The BBC is resistant to any suggestion that the extravagant format might obstruct serious intentions. According to Glenwyn Benson, the BBC's Joint Director of Factual and Learning, history on TV needs refreshing: "One must look beyond documentary material to inform and enlighten our understanding of the past." Also important is "emotional engagement" with the audience, and that comes through presentation. "Given how much occurred before film or photography, we must be ever more inventive to bring history to life," Benson adds.

"Bringing history to life" is all about how to tell a story and, increasingly, persuading an audience to participate.

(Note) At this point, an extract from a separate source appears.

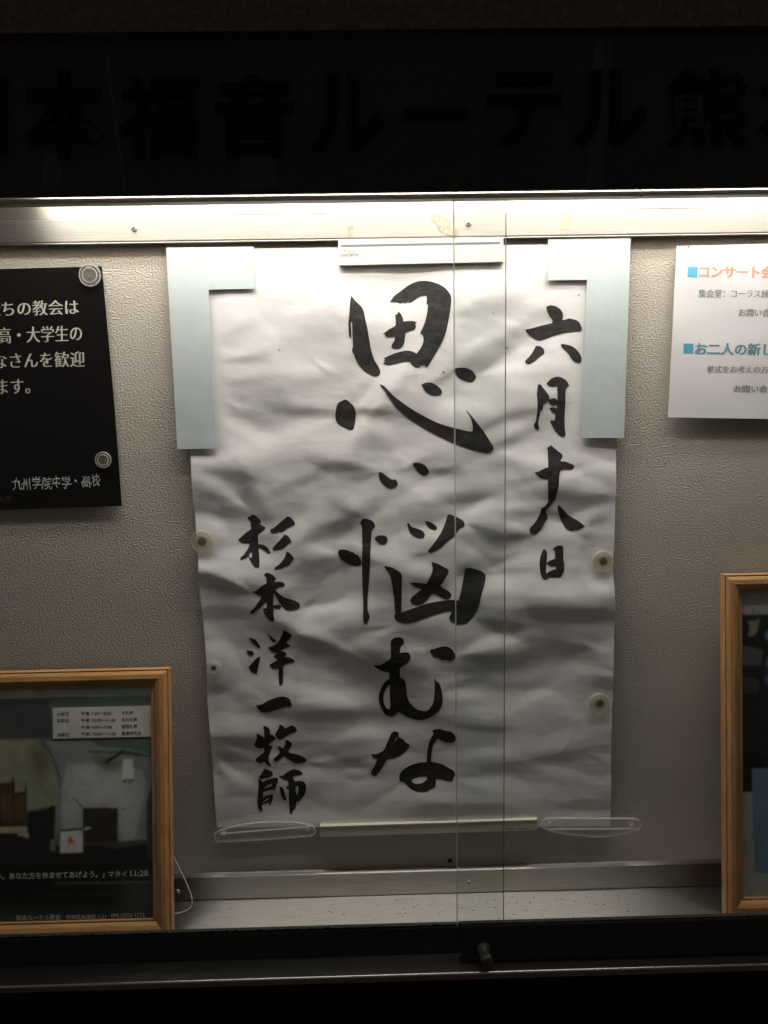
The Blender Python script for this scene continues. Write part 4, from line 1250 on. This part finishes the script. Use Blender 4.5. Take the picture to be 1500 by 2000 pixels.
pp2 = [(rp("80,60 4200,20 4200,6300 80,6300", RC), 0),
       (rp("90,542 4200,500 4200,3695 90,3695", RC), 1),
       (blob("275,650 400,640 500,610 480,760 430,900 330,945 270,925 300,800", RC), 9), (blob("290,665 400,660 485,625 462,760 415,890 330,930 290,915 312,800", RC), 2),
       (blob("90,1100 300,1110 480,1150 550,1200 530,1400 510,1470 300,1455 90,1440", RC), 9), (blob("95,1125 300,1135 470,1170 530,1215 510,1400 490,1450 300,1435 95,1420", RC), 3),
       (blob("95,1660 250,1650 430,1690 470,1750 450,1920 250,1940 95,1920", RC), 9),
       (circ(690, 920, 112, RC), 4), (circ(690, 920, 60, RC), 5), (circ(720, 1400, 130, RC), 4), (circ(690, 1700, 118, RC), 5), (circ(700, 1700, 90, RC), 4),
       (rp("240,130 2000,110 2000,1395 270,1410", RD), 6),
       (rp("372,435 378,435 378,540 372,540", RC), 8), (rp("412,435 418,435 418,538 412,538", RC), 8),
       (rp("276,1410 282,1410 282,1460 276,1460", RD), 8), (rp("308,1408 313,1408 313,1460 308,1460", RD), 8), (rp("200,1340 262,1336 262,1340 200,1344", RD), 8)]
soft_print('photo_print', pr, (.033, .46 - .033, .033, hr - .033), pp2, cols2, .0100, rf, 230, 330, 1.35, .8)


def rtext(body, x0, x1, ya, yb_):
    cv = lambda x, y: (RD[0] + x / RD[2], RD[1] + y / RD[2])
    text('leaflet_text', body, pr, cv(x0, yb_), cv(x1, yb_), cv(x0, ya), .0112, PM2[7], rf, bold=.03)


rtext('熊本', 400, 700, 330, 470)
rtext('あ', 410, 560, 225, 280)
rtext('日', 415, 500, 790, 930)
rtext('い', 415, 500, 1170, 1230)

# ------------------------------------------------------------------ cord beside the left frame
cp = [(336, 1668), (342, 1680), (350, 1697), (360, 1716), (369, 1737), (375, 1756), (373, 1770), (362, 1779), (350, 1783), (336, 1786)]
cc = crom([Vector(p) for p in cp], 6, 170)[:6 * (len(cp) - 1) + 1]
path = [P(p.x, p.y, -.030 - .022 * i / len(cc)) for i, p in enumerate(cc)]
path = [Vector((p.x, p.y, max(p.z, Z_SILL + .002))) for p in path]
o = sweep('cord', path, lambda t: .0013 + .00022 * math.sin(t * 190), M_cord, None, 8)
tag(o, 'thin pale twisted cord looping out from behind the left picture frame', 'cord')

The traditional way to draw an audience into history is through dramatic storytelling – an approach that still has its appeal. For proof look no further than the recent achievements of David Starkey and Simon Schama. Both have effectively brought history to life with charismatic narrative style and a strong contemporary perspective on past events. But it was Channel 4's 1900 House that first showed the potential to extend history programming's appeal beyond its traditional, older, male-biased audience. Its legacy, however, has been mixed: a string of lookalikes, a new focus on stretching television history in new directions, and then a backlash against last year's First World War experiment, The Trench.

Unarguably The Trench, in which 21st century volunteers re-enacted life on the western front in 1916, was an ambitious idea. But it back-fired, one programme executive now concedes, by becoming "more 'reality TV' than historic re-enactment". It was accused of dubious taste and putting entertainment before factual content. He adds: "More important than entertaining through spectacle must be informing through emotional engagement – there is a distinct difference."

So the emphasis now is on creating challenging new formats able to engage audiences to participate without compromising content. Which is where the "extreme" approach comes in.

At Discovery Channel, which airs 25 hours of history programming a week, recent innovations have included a live, Crimewatch-style investigation into the true identity of Jack the Ripper including court-room style interrogation of witnesses and an audience vote.

"We are always reviewing formats and are exploring what we call 'living history'," Bettina Hatami, the commissioning editor of history at Discovery Europe explains. "We've been building a Roman villa in Hampshire using only materials and techniques that would have been available, testing methods and filming the results."

Terrill, meanwhile, is already developing another idea that he believes will push history programming even further. "I'm sure traditionalists will say this is not the stuff of scholarship," he says. "But experts involved in The Ship came away with a different perspective on history that they thought they already knew. That, and how the audience will respond, is the acid test."